---------- Given data ----------

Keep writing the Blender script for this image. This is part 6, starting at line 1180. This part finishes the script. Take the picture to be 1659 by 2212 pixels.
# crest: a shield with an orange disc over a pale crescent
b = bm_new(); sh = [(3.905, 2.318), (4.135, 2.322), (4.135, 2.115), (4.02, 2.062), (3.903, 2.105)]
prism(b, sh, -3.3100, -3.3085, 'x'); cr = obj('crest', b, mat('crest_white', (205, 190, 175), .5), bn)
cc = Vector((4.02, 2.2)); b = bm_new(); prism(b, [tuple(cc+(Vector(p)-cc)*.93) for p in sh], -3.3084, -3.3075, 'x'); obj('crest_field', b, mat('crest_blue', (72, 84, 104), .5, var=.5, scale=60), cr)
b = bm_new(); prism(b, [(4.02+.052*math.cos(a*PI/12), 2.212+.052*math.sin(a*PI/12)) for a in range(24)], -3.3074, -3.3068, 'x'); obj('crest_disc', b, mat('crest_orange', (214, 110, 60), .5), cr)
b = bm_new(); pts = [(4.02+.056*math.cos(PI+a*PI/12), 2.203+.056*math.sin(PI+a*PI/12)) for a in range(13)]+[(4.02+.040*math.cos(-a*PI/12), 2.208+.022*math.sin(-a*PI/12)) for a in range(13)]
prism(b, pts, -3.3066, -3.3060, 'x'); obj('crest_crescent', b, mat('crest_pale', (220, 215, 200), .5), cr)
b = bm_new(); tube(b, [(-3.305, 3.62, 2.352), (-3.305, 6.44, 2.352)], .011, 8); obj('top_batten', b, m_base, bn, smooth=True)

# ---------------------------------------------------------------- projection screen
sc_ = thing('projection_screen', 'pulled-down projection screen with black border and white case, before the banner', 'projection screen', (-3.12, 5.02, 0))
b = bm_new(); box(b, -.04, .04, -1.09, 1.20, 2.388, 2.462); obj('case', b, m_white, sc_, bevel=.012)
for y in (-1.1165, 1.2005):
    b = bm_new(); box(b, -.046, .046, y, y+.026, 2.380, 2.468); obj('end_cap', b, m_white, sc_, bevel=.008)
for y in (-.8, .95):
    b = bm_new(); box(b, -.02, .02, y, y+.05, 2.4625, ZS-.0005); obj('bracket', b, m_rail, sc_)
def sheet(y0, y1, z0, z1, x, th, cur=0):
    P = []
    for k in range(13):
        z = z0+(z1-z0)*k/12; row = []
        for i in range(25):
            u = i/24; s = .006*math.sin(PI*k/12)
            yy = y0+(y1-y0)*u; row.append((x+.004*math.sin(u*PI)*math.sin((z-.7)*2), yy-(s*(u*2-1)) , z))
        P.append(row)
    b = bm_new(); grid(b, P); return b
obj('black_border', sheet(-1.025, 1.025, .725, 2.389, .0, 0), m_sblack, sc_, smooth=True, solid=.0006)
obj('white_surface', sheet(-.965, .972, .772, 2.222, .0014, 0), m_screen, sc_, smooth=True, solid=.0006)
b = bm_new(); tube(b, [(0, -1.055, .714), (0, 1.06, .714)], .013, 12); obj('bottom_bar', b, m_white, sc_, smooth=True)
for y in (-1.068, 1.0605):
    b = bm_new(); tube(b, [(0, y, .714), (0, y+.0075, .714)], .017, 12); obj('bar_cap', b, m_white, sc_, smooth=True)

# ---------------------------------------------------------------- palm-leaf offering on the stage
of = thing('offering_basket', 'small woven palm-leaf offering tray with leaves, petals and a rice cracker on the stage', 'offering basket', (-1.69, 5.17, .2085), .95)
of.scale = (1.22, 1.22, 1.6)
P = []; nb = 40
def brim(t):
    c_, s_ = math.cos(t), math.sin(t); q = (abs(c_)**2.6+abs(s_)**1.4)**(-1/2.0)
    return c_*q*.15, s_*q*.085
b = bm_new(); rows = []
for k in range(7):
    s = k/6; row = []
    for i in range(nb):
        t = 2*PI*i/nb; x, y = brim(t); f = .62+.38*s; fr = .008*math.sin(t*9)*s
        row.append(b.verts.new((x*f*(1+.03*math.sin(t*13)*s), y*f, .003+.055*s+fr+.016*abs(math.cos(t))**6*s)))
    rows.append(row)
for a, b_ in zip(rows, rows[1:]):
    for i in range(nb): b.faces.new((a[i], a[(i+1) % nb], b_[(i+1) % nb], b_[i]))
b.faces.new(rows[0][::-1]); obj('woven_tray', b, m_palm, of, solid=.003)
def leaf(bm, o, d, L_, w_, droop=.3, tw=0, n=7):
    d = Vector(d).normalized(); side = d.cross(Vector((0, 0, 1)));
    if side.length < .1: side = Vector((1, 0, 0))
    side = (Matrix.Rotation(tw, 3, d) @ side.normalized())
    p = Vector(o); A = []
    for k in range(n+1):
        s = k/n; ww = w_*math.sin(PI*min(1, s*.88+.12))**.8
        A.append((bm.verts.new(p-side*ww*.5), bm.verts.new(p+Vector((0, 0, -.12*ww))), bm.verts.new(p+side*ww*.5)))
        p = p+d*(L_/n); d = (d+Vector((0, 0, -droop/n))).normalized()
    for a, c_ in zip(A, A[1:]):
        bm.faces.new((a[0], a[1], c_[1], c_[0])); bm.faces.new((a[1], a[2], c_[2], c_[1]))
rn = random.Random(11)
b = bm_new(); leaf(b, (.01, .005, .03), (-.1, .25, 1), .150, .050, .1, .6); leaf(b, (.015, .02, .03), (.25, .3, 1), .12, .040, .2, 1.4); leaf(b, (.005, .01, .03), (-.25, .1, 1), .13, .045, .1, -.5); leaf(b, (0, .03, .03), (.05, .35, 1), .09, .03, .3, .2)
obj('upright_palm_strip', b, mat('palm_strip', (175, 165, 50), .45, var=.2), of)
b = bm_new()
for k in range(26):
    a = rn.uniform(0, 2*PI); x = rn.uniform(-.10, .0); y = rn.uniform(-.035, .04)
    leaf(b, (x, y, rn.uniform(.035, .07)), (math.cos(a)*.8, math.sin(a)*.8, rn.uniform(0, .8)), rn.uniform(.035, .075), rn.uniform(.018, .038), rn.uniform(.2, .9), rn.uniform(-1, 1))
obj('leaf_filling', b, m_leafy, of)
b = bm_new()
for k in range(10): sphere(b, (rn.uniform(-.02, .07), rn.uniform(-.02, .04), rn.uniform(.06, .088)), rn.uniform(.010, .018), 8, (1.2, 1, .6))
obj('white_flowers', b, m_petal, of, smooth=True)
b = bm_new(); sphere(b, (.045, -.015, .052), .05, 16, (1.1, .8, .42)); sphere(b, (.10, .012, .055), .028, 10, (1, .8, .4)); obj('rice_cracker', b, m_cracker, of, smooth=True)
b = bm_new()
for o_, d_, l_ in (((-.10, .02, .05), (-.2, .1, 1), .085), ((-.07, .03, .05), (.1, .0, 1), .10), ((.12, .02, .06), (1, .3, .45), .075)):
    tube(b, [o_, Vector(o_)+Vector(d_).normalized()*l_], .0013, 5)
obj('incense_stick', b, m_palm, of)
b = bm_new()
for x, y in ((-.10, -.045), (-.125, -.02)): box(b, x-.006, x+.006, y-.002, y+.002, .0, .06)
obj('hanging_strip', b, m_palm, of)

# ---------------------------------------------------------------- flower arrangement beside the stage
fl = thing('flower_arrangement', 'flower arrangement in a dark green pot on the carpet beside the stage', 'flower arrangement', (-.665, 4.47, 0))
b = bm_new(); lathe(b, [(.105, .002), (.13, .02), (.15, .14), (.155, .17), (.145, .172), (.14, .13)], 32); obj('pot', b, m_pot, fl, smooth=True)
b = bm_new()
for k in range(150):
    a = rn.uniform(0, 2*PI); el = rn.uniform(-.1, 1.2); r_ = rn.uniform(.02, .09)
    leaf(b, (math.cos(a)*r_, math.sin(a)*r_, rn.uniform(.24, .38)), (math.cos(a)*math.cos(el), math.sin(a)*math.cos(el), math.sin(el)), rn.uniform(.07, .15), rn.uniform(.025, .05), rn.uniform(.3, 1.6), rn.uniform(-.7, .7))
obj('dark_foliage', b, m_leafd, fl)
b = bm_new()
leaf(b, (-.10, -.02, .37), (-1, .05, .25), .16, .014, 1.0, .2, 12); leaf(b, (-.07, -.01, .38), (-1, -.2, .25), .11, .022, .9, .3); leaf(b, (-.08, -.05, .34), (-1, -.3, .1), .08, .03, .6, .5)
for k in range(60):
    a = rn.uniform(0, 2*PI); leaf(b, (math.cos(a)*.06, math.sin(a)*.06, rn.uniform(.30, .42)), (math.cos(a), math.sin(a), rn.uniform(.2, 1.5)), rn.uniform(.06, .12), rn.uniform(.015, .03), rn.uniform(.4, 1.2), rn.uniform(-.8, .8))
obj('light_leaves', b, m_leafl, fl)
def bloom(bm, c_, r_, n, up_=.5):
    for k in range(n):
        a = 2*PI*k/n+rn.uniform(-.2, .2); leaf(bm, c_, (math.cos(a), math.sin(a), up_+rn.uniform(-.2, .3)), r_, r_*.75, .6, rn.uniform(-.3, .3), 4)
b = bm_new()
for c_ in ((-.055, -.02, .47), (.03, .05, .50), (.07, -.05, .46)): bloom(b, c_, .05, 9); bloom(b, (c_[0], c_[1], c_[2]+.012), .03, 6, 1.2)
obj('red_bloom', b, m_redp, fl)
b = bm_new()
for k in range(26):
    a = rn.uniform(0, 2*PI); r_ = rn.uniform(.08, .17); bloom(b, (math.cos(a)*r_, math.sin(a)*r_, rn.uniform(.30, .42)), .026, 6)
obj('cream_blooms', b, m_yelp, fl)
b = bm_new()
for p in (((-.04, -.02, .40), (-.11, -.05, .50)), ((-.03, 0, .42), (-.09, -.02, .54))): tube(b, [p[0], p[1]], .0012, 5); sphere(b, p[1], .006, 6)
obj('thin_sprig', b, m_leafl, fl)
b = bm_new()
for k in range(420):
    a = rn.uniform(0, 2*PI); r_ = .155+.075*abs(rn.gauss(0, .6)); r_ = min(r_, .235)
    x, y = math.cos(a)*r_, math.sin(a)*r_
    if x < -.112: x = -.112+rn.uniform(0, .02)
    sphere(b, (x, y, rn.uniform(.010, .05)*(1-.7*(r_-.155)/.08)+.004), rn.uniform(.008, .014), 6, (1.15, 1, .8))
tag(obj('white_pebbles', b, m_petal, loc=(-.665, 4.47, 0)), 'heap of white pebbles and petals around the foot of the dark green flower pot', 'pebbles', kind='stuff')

----------

Write out a verbatim copy of the data, beginning with its first line and ending with the line that contains "m_base, bn, smooth=True)".

_Correct answer_.
Keep writing the Blender script for this image. This is part 6, starting at line 1180. This part finishes the script. Take the picture to be 1659 by 2212 pixels.
# crest: a shield with an orange disc over a pale crescent
b = bm_new(); sh = [(3.905, 2.318), (4.135, 2.322), (4.135, 2.115), (4.02, 2.062), (3.903, 2.105)]
prism(b, sh, -3.3100, -3.3085, 'x'); cr = obj('crest', b, mat('crest_white', (205, 190, 175), .5), bn)
cc = Vector((4.02, 2.2)); b = bm_new(); prism(b, [tuple(cc+(Vector(p)-cc)*.93) for p in sh], -3.3084, -3.3075, 'x'); obj('crest_field', b, mat('crest_blue', (72, 84, 104), .5, var=.5, scale=60), cr)
b = bm_new(); prism(b, [(4.02+.052*math.cos(a*PI/12), 2.212+.052*math.sin(a*PI/12)) for a in range(24)], -3.3074, -3.3068, 'x'); obj('crest_disc', b, mat('crest_orange', (214, 110, 60), .5), cr)
b = bm_new(); pts = [(4.02+.056*math.cos(PI+a*PI/12), 2.203+.056*math.sin(PI+a*PI/12)) for a in range(13)]+[(4.02+.040*math.cos(-a*PI/12), 2.208+.022*math.sin(-a*PI/12)) for a in range(13)]
prism(b, pts, -3.3066, -3.3060, 'x'); obj('crest_crescent', b, mat('crest_pale', (220, 215, 200), .5), cr)
b = bm_new(); tube(b, [(-3.305, 3.62, 2.352), (-3.305, 6.44, 2.352)], .011, 8); obj('top_batten', b, m_base, bn, smooth=True)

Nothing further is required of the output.